Una de las cosas que notamos con el tema del paso de año es que, entre otras, no sucede nada raro; el reloj de la Puerta del Sol da los cuatro cuartos y las doce campanadas, nos comemos las uvas, y quien más quien menos se toma unas copas de champán o de lo que le admita el cuerpo. Aquí, en nuestro país encantador, como no necesitamos excusas para montar una jarana por todo lo alto, aprovechamos y hacemos de la Nochevieja un día cualquiera, pero llegando a casa un poco más tarde si nos da por salir de bares. Los que no, se quedan en casa y juegan al bingo, al póker, o ven algún popurrí de ésos que nos tiran las cadenas de televisión, dignos de la tradición más casposa de la caja tonta.
Y nos hacemos buenos propósitos. El que se los hace, claro, que con esa frase de que las buenas intenciones hay que tenerlas en mente todos los días, hay quien no se las plantea ni una sola vez al año. Yo tengo mis propias intenciones, claro, y a veces se me olvidan, por desgracia, pero tampoco me flagelo por ello. Hay que entender como son estas cosas. A fin de cuentas, es la misma vida.
La vida es un camino en el que pretender saber mucho desvirtúa por completo el paisaje. Si racionalizas su contenido, te pasarás todo el trayecto de cabreo en cabreo por la inmensa cantidad de situaciones que se escaparán a lo que consideras que es correcto, o que se sale de la estructura que supones cabal y cierta. Si pretendes vivir exclusivamente el presente, te perderás vivir EN el presente, y la diferencia es fundamental para el que quiera verla. La vida es una incoherencia para el ser humano, por lo que el ser humano no deja de ser otra completa incoherencia, y el que se jacte de saber cómo son las personas, las está reduciendo a su reducido campo de visión, parcial de por sí y especialmente reducido en ese caso. Otra cosa distinta es que haya quien te convenga más o menos, o quizá convengas tú, pero eso ya es casuística particular.
¿Que a qué viene esta digresión que me estoy calzando? Tiene que ver con mi objetivo fundamental (tengo otros, pero son de otra manera), que es bastante reducido en apariencia, pero enorme en su intensidad y pretensión. Supongo que me paso de listo y de prepotente, porque al final, será aquello que decían mis padres de que vivía con la cabeza a pájaros. Me gustaría ser un espectador de la vida, y tratar de aprender lo menos posible. Aprender a desaprender en cada momento, mejor dicho. Y diréis que por qué esta estupidez; pero hay un motivo, y es que muchas veces todo lo que aprendemos es lo que nos impide ver las cosas tal y como son. Es decir, lo que aprendemos nos va configurando la realidad que percibimos, y acabamos encorsetándola en aquello que entendemos que ha de ser de tal o cual manera. Y además, lo que veo la mayoría de las veces en que observo con alma de espectador es que suele ser que no es que la vida sea de tal o cual manera, sino que puede ser de las dos, o no ser de ninguna.

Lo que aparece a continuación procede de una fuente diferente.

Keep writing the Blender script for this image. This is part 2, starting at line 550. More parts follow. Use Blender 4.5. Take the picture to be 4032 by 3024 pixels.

En fin, ya lo dejo, que no pretendo rayar a nadie. Lo importante en todo caso, es tener un lugar hacia donde mirar, y luego intentar llegar, a ver qué ocurre. Un objetivo, aunque sea un poco tonto y puede que lo cambies en dos días; quien sabe, a lo mejor en una de esas te topas con algo importante. Y sobre todo, por favor, que nadie vaya de desengañado, porque es el primer camino para negarte la posibilidad de encontrar algo bueno. Es la forma de no volver a ver jamás este mundo en el que vivimos como lo ven los niños, con esperanza. Y sobre todo, es la manera de no verlo tal y como es, totalmente bueno y malo al mismo tiempo, con su caleidoscópica forma de mostrarse, cambiante y permanente a la vez, conteniendo algo bello lo malo y algo malo lo más bello. A fin de cuentas, esta vida es el mayor espectáculo del mundo, el que más merece la pena y lo único que realmente tenemos. O más bien lo único por lo que realmente pasamos. Así como cuando vamos a Roma o a París pretendemos ver todos los monumentos, quizá deberíamos hacer lo mismo con esto, y pasar contemplando, o al menos intentándolo, lo que se nos ofrece por el simple hecho de estar vivos.